### DIRECTIVE
Can you reproduce the data beneath, keeping every line exact?

### GIVEN INFORMATION
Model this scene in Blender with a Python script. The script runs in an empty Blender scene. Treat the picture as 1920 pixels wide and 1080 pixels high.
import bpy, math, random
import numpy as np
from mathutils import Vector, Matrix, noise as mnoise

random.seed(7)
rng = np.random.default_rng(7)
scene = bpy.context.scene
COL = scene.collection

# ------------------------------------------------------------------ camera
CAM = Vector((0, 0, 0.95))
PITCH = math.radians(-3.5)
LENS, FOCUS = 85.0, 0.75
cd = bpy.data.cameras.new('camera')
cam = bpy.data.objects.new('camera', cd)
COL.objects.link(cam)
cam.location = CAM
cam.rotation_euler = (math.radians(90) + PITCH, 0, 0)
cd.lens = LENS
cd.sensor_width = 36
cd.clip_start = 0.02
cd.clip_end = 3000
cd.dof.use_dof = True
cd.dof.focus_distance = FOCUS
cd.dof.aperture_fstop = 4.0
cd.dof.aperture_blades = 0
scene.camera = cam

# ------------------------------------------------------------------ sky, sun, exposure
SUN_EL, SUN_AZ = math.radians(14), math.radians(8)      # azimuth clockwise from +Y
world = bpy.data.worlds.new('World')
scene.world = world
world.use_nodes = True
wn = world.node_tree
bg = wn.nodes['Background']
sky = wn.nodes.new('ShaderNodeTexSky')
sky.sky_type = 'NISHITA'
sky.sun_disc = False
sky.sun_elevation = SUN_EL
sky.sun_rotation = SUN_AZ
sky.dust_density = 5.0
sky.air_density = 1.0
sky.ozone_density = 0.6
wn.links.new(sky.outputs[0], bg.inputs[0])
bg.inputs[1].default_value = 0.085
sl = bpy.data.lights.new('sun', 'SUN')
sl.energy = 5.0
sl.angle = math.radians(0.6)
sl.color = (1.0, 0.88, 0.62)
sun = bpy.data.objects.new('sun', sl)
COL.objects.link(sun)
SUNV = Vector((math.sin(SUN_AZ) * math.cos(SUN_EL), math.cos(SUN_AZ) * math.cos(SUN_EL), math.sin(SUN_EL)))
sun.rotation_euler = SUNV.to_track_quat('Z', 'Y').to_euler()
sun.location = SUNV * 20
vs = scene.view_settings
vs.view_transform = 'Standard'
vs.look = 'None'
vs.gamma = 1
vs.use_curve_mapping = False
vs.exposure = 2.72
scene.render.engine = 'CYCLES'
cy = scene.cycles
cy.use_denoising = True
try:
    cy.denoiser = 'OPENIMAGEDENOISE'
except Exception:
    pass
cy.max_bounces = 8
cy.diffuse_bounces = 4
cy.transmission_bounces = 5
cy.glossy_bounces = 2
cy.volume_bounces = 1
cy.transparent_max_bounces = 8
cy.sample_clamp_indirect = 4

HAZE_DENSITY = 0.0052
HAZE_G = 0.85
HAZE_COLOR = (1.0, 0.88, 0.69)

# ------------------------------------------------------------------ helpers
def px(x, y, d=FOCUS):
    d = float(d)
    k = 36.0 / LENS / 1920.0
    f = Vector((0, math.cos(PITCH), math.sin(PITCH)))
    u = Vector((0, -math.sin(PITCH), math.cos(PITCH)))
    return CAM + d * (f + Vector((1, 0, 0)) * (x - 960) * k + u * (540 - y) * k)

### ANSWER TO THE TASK
Model this scene in Blender with a Python script. The script runs in an empty Blender scene. Treat the picture as 1920 pixels wide and 1080 pixels high.
import bpy, math, random
import numpy as np
from mathutils import Vector, Matrix, noise as mnoise

random.seed(7)
rng = np.random.default_rng(7)
scene = bpy.context.scene
COL = scene.collection

# ------------------------------------------------------------------ camera
CAM = Vector((0, 0, 0.95))
PITCH = math.radians(-3.5)
LENS, FOCUS = 85.0, 0.75
cd = bpy.data.cameras.new('camera')
cam = bpy.data.objects.new('camera', cd)
COL.objects.link(cam)
cam.location = CAM
cam.rotation_euler = (math.radians(90) + PITCH, 0, 0)
cd.lens = LENS
cd.sensor_width = 36
cd.clip_start = 0.02
cd.clip_end = 3000
cd.dof.use_dof = True
cd.dof.focus_distance = FOCUS
cd.dof.aperture_fstop = 4.0
cd.dof.aperture_blades = 0
scene.camera = cam

# ------------------------------------------------------------------ sky, sun, exposure
SUN_EL, SUN_AZ = math.radians(14), math.radians(8)      # azimuth clockwise from +Y
world = bpy.data.worlds.new('World')
scene.world = world
world.use_nodes = True
wn = world.node_tree
bg = wn.nodes['Background']
sky = wn.nodes.new('ShaderNodeTexSky')
sky.sky_type = 'NISHITA'
sky.sun_disc = False
sky.sun_elevation = SUN_EL
sky.sun_rotation = SUN_AZ
sky.dust_density = 5.0
sky.air_density = 1.0
sky.ozone_density = 0.6
wn.links.new(sky.outputs[0], bg.inputs[0])
bg.inputs[1].default_value = 0.085
sl = bpy.data.lights.new('sun', 'SUN')
sl.energy = 5.0
sl.angle = math.radians(0.6)
sl.color = (1.0, 0.88, 0.62)
sun = bpy.data.objects.new('sun', sl)
COL.objects.link(sun)
SUNV = Vector((math.sin(SUN_AZ) * math.cos(SUN_EL), math.cos(SUN_AZ) * math.cos(SUN_EL), math.sin(SUN_EL)))
sun.rotation_euler = SUNV.to_track_quat('Z', 'Y').to_euler()
sun.location = SUNV * 20
vs = scene.view_settings
vs.view_transform = 'Standard'
vs.look = 'None'
vs.gamma = 1
vs.use_curve_mapping = False
vs.exposure = 2.72
scene.render.engine = 'CYCLES'
cy = scene.cycles
cy.use_denoising = True
try:
    cy.denoiser = 'OPENIMAGEDENOISE'
except Exception:
    pass
cy.max_bounces = 8
cy.diffuse_bounces = 4
cy.transmission_bounces = 5
cy.glossy_bounces = 2
cy.volume_bounces = 1
cy.transparent_max_bounces = 8
cy.sample_clamp_indirect = 4

HAZE_DENSITY = 0.0052
HAZE_G = 0.85
HAZE_COLOR = (1.0, 0.88, 0.69)

# ------------------------------------------------------------------ helpers
def px(x, y, d=FOCUS):
    d = float(d)
    k = 36.0 / LENS / 1920.0
    f = Vector((0, math.cos(PITCH), math.sin(PITCH)))
    u = Vector((0, -math.sin(PITCH), math.cos(PITCH)))
    return CAM + d * (f + Vector((1, 0, 0)) * (x - 960) * k + u * (540 - y) * k)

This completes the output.